"It profits me but little that a vigilant authority always protects the tranquillity of my pleasures and constantly averts all dangers from my path, without my care or concern, if this same authority is the absolute master of my liberty and my life."

--Alexis de Tocqueville, Democracy in America

Wednesday, January 11, 2012

Obama's Strategery

Yuval Levin has some interesting observations at National Review Online about President Obama's apparent re-election strategy:



I know we’re all supposed to think that the primaries are poised to turn out a weak Republican nominee and that President Obama will swoop in this fall and carry the day with some brilliant pincer move that simultaneously dubs the Republican too extreme, too moderate, too boring, and too weird. And I suppose it’s possible that the president and his team will suddenly turn out to possess keen political skills they have been hiding somewhere for the past three years. But can we spend a moment pondering the approach that team Obama seems to be hatching so far?...  
Based on what the president and his advisers have said and done in recent weeks, that strategy appears to consist of creating populist confrontations with Congress and then complaining that Washington is broken because Republicans won’t let the president have his way. That’s a strategy that tells the public that the current situation in Washington is untenable and change is needed. Is that not an odd way for a Democratic incumbent president (whose party also controls the Senate) to run against a Republican outsider? It first of all exacerbates the public’s mistrust of government, which tends to reinforce Republican policy proposals (since those generally aim to take power away from government) but to undermine Democratic ones (which generally aim to give more power to government). It also implies that President Obama is having trouble doing his job, which can’t be a great re-election theme. It says that the problem we have is the result of a conflict between the president and Congress in a year when the Republican Party, but not the Democratic Party, will be led by someone who is neither the president nor in Congress and so is presumably not part of that problem. And it argues (understandably) that things could only get better if the White House and Congress were both held by Democrats—but the last time that happened was when we ended up with those unpopular achievements of Obama’s first two years. Is he proposing to do more of that?...
Maybe there’s another attempted image transformation in the works, though the past ones clearly haven’t worked very well. Maybe there’s another shoe to drop in the president’s confrontational populist agenda, which will turn it into a workable strategy. Or maybe the president and his team are just not very good at this. The evidence of the past three years would certainly seem to support the latter view.

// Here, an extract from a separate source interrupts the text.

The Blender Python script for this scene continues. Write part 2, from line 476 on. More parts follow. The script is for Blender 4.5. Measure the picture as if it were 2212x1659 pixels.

When Republicans consider their current crop of candidates, we tend to worry that the Obama machine will make mincemeat out of them.   But, to me, I am reminded of Grant's commen to his generals during the Battle of the Wilderness.   Reacting to their trepidations about what Lee might be doing, he acerbically told them to forget about what Lee was going to do to them, and start thinking about what we're going to do to him.

Republicans have extraordinarily good arguments why Obama doesn't deserve a second term, whomever they end up nominating.